La question s’est posée lors des Jeux olympiques d’été de 2008 et elle se pose encore une fois pour les jeux d’hiver de 2022. Convient-il de reprendre l’appellation traditionnelle de Pékin ou bien faut-il adopter Beijing?
Cette question en amène une autre : pourquoi deux graphies pour une seule ville? Il y a pourtant belle lurette que nous disons Londres au lieu de London, Barcelone au lieu de Barcelona ou Moscou au lieu de Moskva.
Romanisation du chinois
La France utilise toujours un système de romanisation du chinois mis au point au XVIIe siècle par des jésuites. C’est ce système qui nous a donné Pékin, Nankin et Canton. À la fin des années 1950, le président Mao a demandé que l’Occident utilise le système pinyin. Celui-ci a entraîné une mutation spectaculaire de certains noms, dont celui du Grand Timonier, devenu Mao Zedong.
Des villes comme Pékin, Nankin et Canton ont brusquement changé de nom pour devenir Beijing, Nanjing et Guangzhou. Une mère ne reconnaitrait plus son enfant. Les anglophones ont adopté ces nouvelles appellations, tandis que les francophones, plus conservateurs, s’en tiennent aux graphies plus traditionnelles. Il semble que les anglophones acceptent plus facilement les endonymes, ces noms de lieu qui correspondent à ce que l’on dit dans la langue d’origine.
L’usage actuel
Tant les journaux que les dictionnaires de la francophonie continuent de parler de Pékin et non de Beijing. Ce dernier nom est parfois mentionné dans les ouvrages de référence, mais l’entrée principale est toujours à Pékin.
Il est donc très clair qu’en français on dit Pékin. Le nom de la capitale chinoise peut être vu de deux manières : une transcription maladroite du chinois ou encore une traduction. Par exemple, Florence est une traduction de l’italien Firenze. Dans les deux cas, il s’agit d’exonymes.
Colonialisme et racisme?
Une lectrice m’a fait observer que certains noms issus de la colonisation continuent d’être utilisés, comme c’est le cas de Pékin. Elle donne aussi comme exemple la Biélorussie, qui est le nom russifié du Bélarus.
Je respecte ce point de vue, mais il me semble que, de nos jours, on finit par voir du racisme partout, y compris dans la terminologie. À ce compte-là, il faudrait renoncer à parler du Caire et dire al-Qahira pour ne pas rappeler le colonialisme britannique.
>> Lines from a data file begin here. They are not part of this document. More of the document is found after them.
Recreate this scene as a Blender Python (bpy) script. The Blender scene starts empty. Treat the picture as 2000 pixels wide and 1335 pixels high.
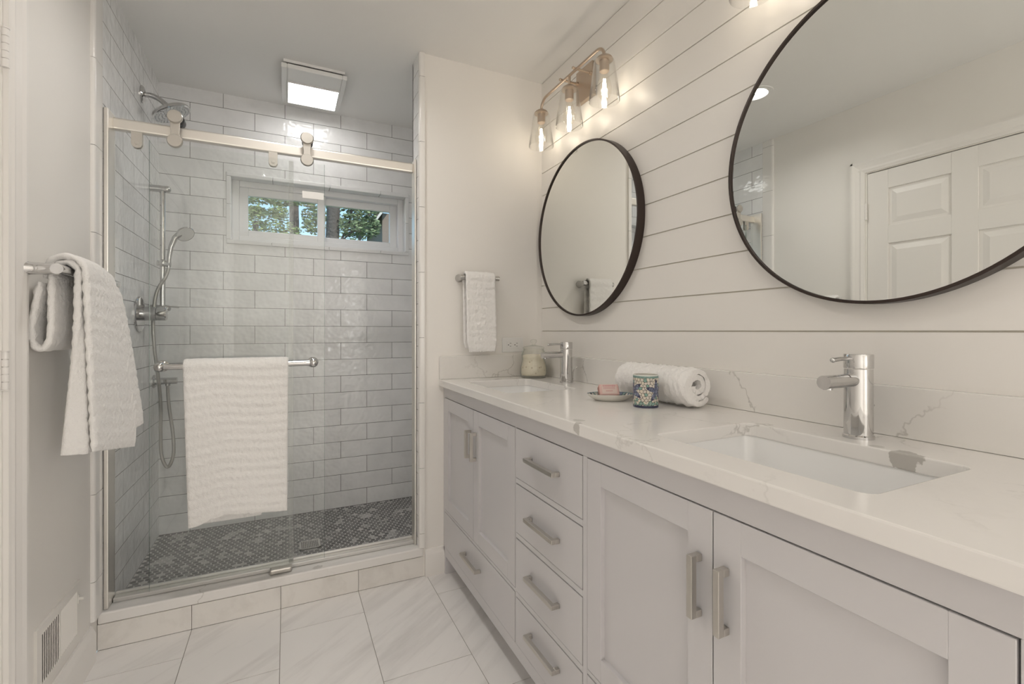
import bpy, bmesh, math, random
from mathutils import Vector, Matrix, noise
import numpy as np

random.seed(7)
SC = bpy.context.scene
COL = SC.collection
PI = math.pi

# ------------------------------------------------------------------ camera, world, exposure
H_CAM = 1.145
PSI = math.atan(441.0 / 918.0)
cam_d = bpy.data.cameras.new('camera')
cam_d.sensor_fit = 'HORIZONTAL'
cam_d.sensor_width = 36.0
cam_d.lens = 36.0 * 918.0 / 2000.0
cam_d.shift_y = -22.0 / 2000.0
cam_d.clip_start = 0.01
cam = bpy.data.objects.new('camera', cam_d)
COL.objects.link(cam)
cam.location = (0, 0, H_CAM)
cam.rotation_euler = (PI / 2, 0, -PSI)
SC.camera = cam

SC.view_settings.view_transform = 'Standard'
SC.view_settings.look = 'None'
SC.view_settings.gamma = 1.0
SC.view_settings.use_curve_mapping = False
SC.view_settings.exposure = 0.14
try:
    SC.cycles.use_denoising = True
    SC.cycles.max_bounces = 14
    SC.cycles.diffuse_bounces = 7
    SC.cycles.glossy_bounces = 6
    SC.cycles.transmission_bounces = 8
    SC.cycles.transparent_max_bounces = 24
    SC.cycles.caustics_reflective = False
    SC.cycles.caustics_refractive = False
    SC.cycles.sample_clamp_indirect = 4.0
except Exception:
    pass

CAN_L = 150.0        # radiance of the recessed ceiling lights
FAN_L = 9.5          # radiance of the shower fan-light lens
BULB_W = 0.24         # each filament bulb
FILL_L = 6.8          # glow of the unseen window added behind the camera as fill light
SKY = 1.35
SUN_W = 4.0

world = bpy.data.worlds.new('sky')
SC.world = world
world.use_nodes = True
wn = world.node_tree
wn.nodes.clear()
w_out = wn.nodes.new('ShaderNodeOutputWorld')
w_bg = wn.nodes.new('ShaderNodeBackground')
w_tc = wn.nodes.new('ShaderNodeTexCoord')
w_sep = wn.nodes.new('ShaderNodeSeparateXYZ')
w_ramp = wn.nodes.new('ShaderNodeValToRGB')
w_ramp.color_ramp.elements[0].position = 0.0
w_ramp.color_ramp.elements[0].color = (0.62, 0.86, 1.0, 1)
w_ramp.color_ramp.elements[1].position = 0.55
w_ramp.color_ramp.elements[1].color = (0.13, 0.40, 0.75, 1)
wn.links.new(w_tc.outputs['Generated'], w_sep.inputs[0])
wn.links.new(w_sep.outputs['Z'], w_ramp.inputs[0])
wn.links.new(w_ramp.outputs[0], w_bg.inputs[0])
w_bg.inputs[1].default_value = SKY
wn.links.new(w_bg.outputs[0], w_out.inputs[0])

sun_d = bpy.data.lights.new('sun', 'SUN')
sun_d.energy = SUN_W
sun_d.angle = 0.01
sun_d.color = (1.0, 0.95, 0.86)
sun = bpy.data.objects.new('sun', sun_d)
COL.objects.link(sun)
sun.location = (-4, 6, 9)
sun.rotation_euler = (math.radians(48), 0, math.radians(20))   # from the photographer's side, onto the trees


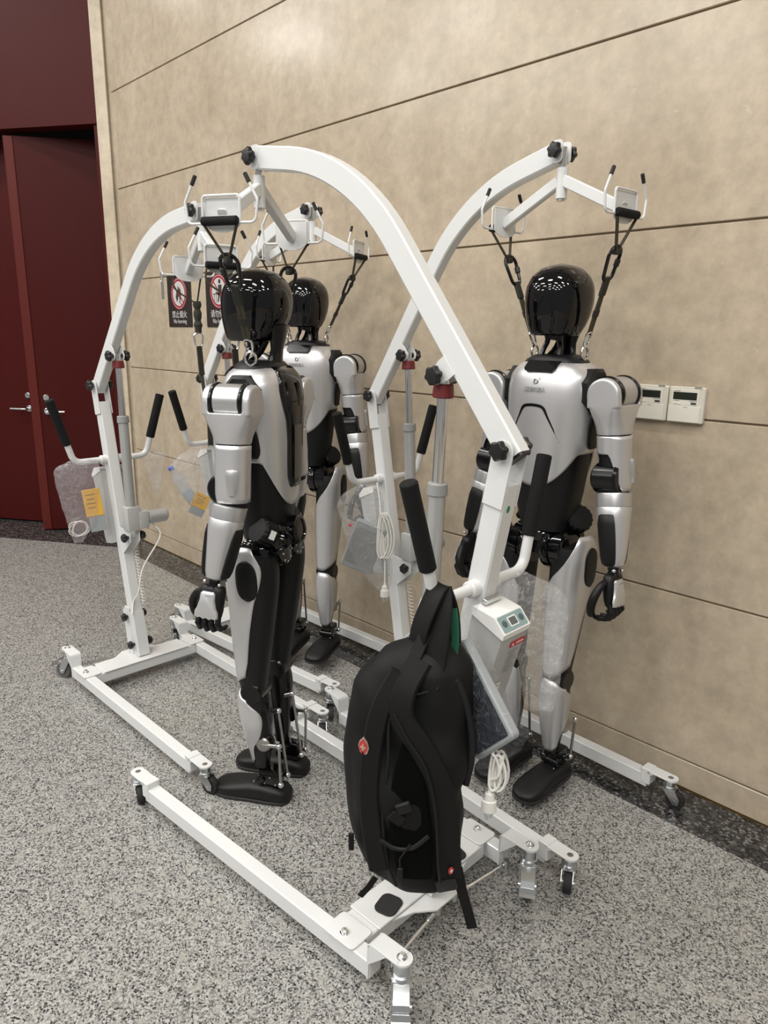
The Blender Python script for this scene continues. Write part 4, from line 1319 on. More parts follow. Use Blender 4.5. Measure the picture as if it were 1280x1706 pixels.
        MB().box((0, 0.0253, -0.030), (0.024, 0.0004, 0.0022)).xf(MH).build('hand_print', 'ink_grey', hp, 0)
        for fi, (fx, ln, sp) in enumerate(((0.0305, 0.92, 0.10), (0.0105, 1.0, 0.03), (-0.0098, 0.97, -0.03), (-0.0295, 0.85, -0.12))):
            pts = [V(fx, 0.002, -0.094)]
            dirs = ((-8, 0.030), (42, 0.027), (86, 0.022), (106, 0.018))
            for ang, L in dirs:
                a_ = radians(ang)
                pts.append(pts[-1] + V(sp * L * 0.6, -sin(a_) * L * ln * 1.12, -cos(a_) * L * ln * 1.05))
            rad = [0.0094, 0.0095, 0.0088, 0.0080, 0.0058]
            fine, fr = [], []
            for i in range(4):
                for k in range(4):
                    t = k / 4
                    fine.append(pts[i].lerp(pts[i + 1], t))
                    fr.append((rad[i] + (rad[i + 1] - rad[i]) * t) * (1.06 if k == 0 and i else 0.98))
            fine.append(pts[-1]); fr.append(0.004)
            MB().tube(fine, fr, 10).xf(MH).build('finger', 'black_matte', hp, 55)
            MB().sphere(pts[0] + V(0, 0.010, -0.008), 0.0032, seg=8, rings=6).xf(MH).build('knuckle_pin', 'zinc', hp)
        tp = bez([(0.030, -0.006, -0.020), (0.054, -0.014, -0.034), (0.072, -0.026, -0.066), (0.070, -0.040, -0.100), (0.050, -0.052, -0.126), (0.026, -0.056, -0.136)], 5)
        tr = [0.0105 + 0.0028 * sin(pi * i / (len(tp) - 1)) - 0.005 * max(0, i / (len(tp) - 1) - 0.8) / 0.2 for i in range(len(tp))]
        MB().tube(tp, tr, 12).xf(MH).build('thumb', 'black_matte', hp, 55)
    return R

ROBOT_POSE = {1: ((-1.916, 1.303), 211, 0.0), 3: ((-1.312, 2.008), -90, 0.027), 2: ((-2.655, 2.050), -63, 0.05)}
robot('nearest humanoid robot with its back to the camera, hanging from the front hoist', *ROBOT_POSE[1])
robot('humanoid robot on the right with its chest to the camera, beside the wall controllers', *ROBOT_POSE[3])
robot('rearmost humanoid robot, half hidden behind the nearest one', *ROBOT_POSE[2])
# ------------------------------------------------------------------ lifting straps
def local(parent_loc, pts):
    return [Vector(p) - Vector(parent_loc) for p in pts]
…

Ce qui devrait intéresser le langagier, c’est qu’actuellement, dans la francophonie, on dit encore Pékin. Je ne pense pas que la toponymie soit toujours contaminée par le racisme et le colonialisme; le problème c’est plutôt le conservatisme des francophones.
Il n’est pas exclu qu’un jour l’endonyme Beijing finira par être adopté en français, mais pour l’instant ce de n’est pas le cas.
Exonymes et endonymes
Le français, comme toutes les langues, n’est pas parfaitement rationnel. C’est un point de vue que je défends dans mon ouvrage Plaidoyer pour une réforme du français.
Le français préfère l’exonyme Pékin à l’endonyme Beijing. Par contre il accepte plus volontiers l’endonyme Mumbai que Bombay, ancien nom sous la colonisation anglaise. Il a aussi adopté l’endonyme Myanmar et délaissé l’ancienne appellation Birmanie.
Toutefois, certains exonymes classiques comme Biélorussie, Nouveau–Mexique et Lisbonne persistent alors les vrais noms, les endonymes, sont : Belarus, New Mexico et Lisboa. Qu’on aime ça ou pas, la logique varie selon les cas.
Le tandem Pékin et Beijing est justement le résultat de ces incohérences.
Intéressante discussion, merci!
Merci pour cette intéressante analyse dont je partage quasiment tout.
Seul bémol, quand vous écrivez « Il semble que les anglophones acceptent plus facilement les endonymes, ces noms de lieu qui correspondent à ce que l’on dit dans la langue d’origine », vous occultez la question de la prononciation.
Ainsi les Anglois disent Parisss et non Paris. L’appropriation des mots étrangers passe d’abord par la bouche.
D’autre part, je vois et entends plus souvent parler de Birmanie que de Myanmar.